Особенностью этого «Ответа» являлось то, что в нем защищались и противопоставлялись современным принципам старомодные отношения, где предпочтение отдавалось временам Средневековья с его сословным правом, а не сегодняшнему дню господства государственного права. Казалось, что все говорило против остзейских провинций – и дух времени, и доводы разума, и сложившиеся властные отношения, и сам прогресс. И все же в историческом праве провинций заключалось высшее право, и тот, кто боролся за сохранение «капитуляций», защищал в новых политических условиях самобытное общинное право, само существование общины и своего края, выступая против нивелирующей и не считающейся с местными особенностями силы говорящего на другом языке современного великого государства.
В Лифляндии воспринимали это противоборство одновременно и как возобновление или продолжение борьбы с Востоком. И для оживления подобной исторической традиции немалый вклад внес преподаватель Дорпатского университета Ширрен. Его брошюра отражала мнение разных духовных сил – в чувстве собственного достоинства древних корпоративных законов отражалось правосознание, а во всем массовом и идеологическом – враждебные и абсолютно деформированные принципы необузданного «инстинкта» господствующей, фанатично настроенной «расы». В моральном же облике западнопротестантской культуры ощущался налет врожденного идеализма XVIII столетия. В то же время просматривалось и прозорливо отмеченное появление национального фанатизма – этого дремучего национализма, ожившего с новой силой в попытках защититься от нападок. По острой полемике, проникнутой духовностью и насмешками одновременно, отточенным фразам при приведении аргументов, строгости политической исповеди читатель и сегодня ощущает горячее дыхание политических страстей, придававших защите исторического прибалтийского права национальный пафос.
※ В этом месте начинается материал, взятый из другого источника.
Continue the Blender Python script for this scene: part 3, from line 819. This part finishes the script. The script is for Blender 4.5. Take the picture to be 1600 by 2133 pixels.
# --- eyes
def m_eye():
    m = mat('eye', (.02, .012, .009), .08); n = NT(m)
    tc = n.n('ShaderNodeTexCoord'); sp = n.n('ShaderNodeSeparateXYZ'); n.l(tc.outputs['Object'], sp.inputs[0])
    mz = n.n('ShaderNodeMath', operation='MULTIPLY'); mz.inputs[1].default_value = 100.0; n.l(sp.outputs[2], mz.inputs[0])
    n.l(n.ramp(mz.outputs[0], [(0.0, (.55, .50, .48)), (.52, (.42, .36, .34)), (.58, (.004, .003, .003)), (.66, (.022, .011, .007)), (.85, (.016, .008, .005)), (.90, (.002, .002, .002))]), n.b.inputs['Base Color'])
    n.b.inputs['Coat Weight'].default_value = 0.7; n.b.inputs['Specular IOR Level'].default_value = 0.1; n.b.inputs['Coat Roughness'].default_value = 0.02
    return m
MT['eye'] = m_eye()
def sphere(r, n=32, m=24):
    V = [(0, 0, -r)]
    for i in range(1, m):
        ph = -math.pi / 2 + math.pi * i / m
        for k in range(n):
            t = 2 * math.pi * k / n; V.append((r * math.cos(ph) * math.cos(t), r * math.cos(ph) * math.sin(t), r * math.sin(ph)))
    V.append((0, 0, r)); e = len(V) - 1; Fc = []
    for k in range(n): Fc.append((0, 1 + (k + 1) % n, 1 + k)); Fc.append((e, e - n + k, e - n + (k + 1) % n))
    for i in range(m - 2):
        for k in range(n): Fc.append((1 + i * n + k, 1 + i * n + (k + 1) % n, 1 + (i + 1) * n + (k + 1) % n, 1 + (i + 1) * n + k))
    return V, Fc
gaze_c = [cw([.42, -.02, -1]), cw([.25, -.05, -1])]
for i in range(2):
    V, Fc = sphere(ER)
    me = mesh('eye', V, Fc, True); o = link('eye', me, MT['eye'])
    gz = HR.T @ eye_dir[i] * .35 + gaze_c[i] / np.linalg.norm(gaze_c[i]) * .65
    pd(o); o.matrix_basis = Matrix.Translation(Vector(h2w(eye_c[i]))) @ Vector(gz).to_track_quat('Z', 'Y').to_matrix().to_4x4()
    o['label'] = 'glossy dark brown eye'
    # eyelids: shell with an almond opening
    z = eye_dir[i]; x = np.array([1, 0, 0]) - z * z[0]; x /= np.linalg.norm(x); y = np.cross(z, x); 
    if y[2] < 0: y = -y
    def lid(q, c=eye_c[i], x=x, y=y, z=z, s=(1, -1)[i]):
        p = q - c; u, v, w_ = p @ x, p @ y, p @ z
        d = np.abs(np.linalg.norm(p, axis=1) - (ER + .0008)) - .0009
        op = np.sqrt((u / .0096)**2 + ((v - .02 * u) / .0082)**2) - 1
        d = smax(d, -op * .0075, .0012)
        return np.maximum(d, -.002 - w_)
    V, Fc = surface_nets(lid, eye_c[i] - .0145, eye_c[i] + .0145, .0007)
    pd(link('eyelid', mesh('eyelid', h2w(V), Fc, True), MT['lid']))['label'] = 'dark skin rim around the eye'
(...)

Некоторые строки «Лифляндского ответа» были принизаны прагматической силой. «Наши действия, бесспорно, направлены против вас, господин Самарин, и вам подобных, – писал Ширрен. – Выстоять – вот что является целью нашей политики. И если даже при этом мы потеряем доставшееся нам от наших отцов законное наследство, то, по крайней мере, это не будет означать, что мы его трусливо предали. А спасти честь – означает спасти все… А вопрос о том, имеет ли общность людей, не важно, большая она или маленькая, перед лицом политики и истории право на дальнейшее существование, решается, прежде всего, в такие времена, когда отказывает любая обыкновенная защита и привычные всем устои, и каждый оказывается предоставленным самому себе, опираясь на доставшееся ему от рождения право. Право, с которого начинается и к которому ведет любая культура. И это право заключается в том, чтобы не заставлять мучиться свою совесть. Это право на отвоевание себе места под солнцем».
Самоуправляемая территория – вот что составляло его жизненный принцип и понимание им «внутреннего нерва» Лифляндии и проживавших в ней немцев. «Мы вынесли из лихолетий столетий жизненный принцип, который пронизывает, воспитывает и поддерживает каждого здорового члена общества независимо от его происхождения, вероисповедания и сословной принадлежности, – писал он. – Вы можете назвать его самоуправлением, автономией или как вам будет угодно. Не важно, как он называется. Главное заключается в том, что он подразумевает. Вот в чем вопрос. Именно он образует крепкие сообщества, стремящиеся сохранить то, что имеют, не завидуя каждому, кто что-то для себя приобрел. Этот принцип не выносит ни принуждения к абсолютной тождественности, ни нечетко переписанного давления, противостоя всем неясным смешениям сил и интересов и требуя осознанного движения. Он строг, но не суров и ничего не хочет знать о подлой беспомощности, навязываемой ему сверху или сбоку, но не исходящей из него самого. Народ должен воспитываться в труде и мужественно вступать в свои зрелые годы. Все должно устремляться снизу вверх, оставаясь при этом свободным и верным, выставляя наружу малое и стремясь к великому».
Воздействие «Лифляндского ответа» на прибалтийских немцев было очень велико. «Большинство студентов Дорпатского университета, как и я, просидели тогда всю ночь, чтобы прочесть его», – отмечал позднее в своих записках немецкий историк Теодор Шиман (1847–1921). – Даже сегодня трудно передать, какое глубокое впечатление на нас он произвел». И это впечатление подтверждают свидетельства многих образованных людей того времени. То, что брошю ра вызвала настоящее восхищение, объясняется не только силой политического настроя, пронизывавшего и вдохновлявшего каждого ее читателя, но и высокохудожественной ценностью данного произведения, вооружившего всех знаниями злободневной полемики. И сегодня можно с уверенностью сказать, что данное произведение является одним из самых выдающихся политических памфлетов, написанных на немецком языке. Причем прошедшее время не умаляет его ценности.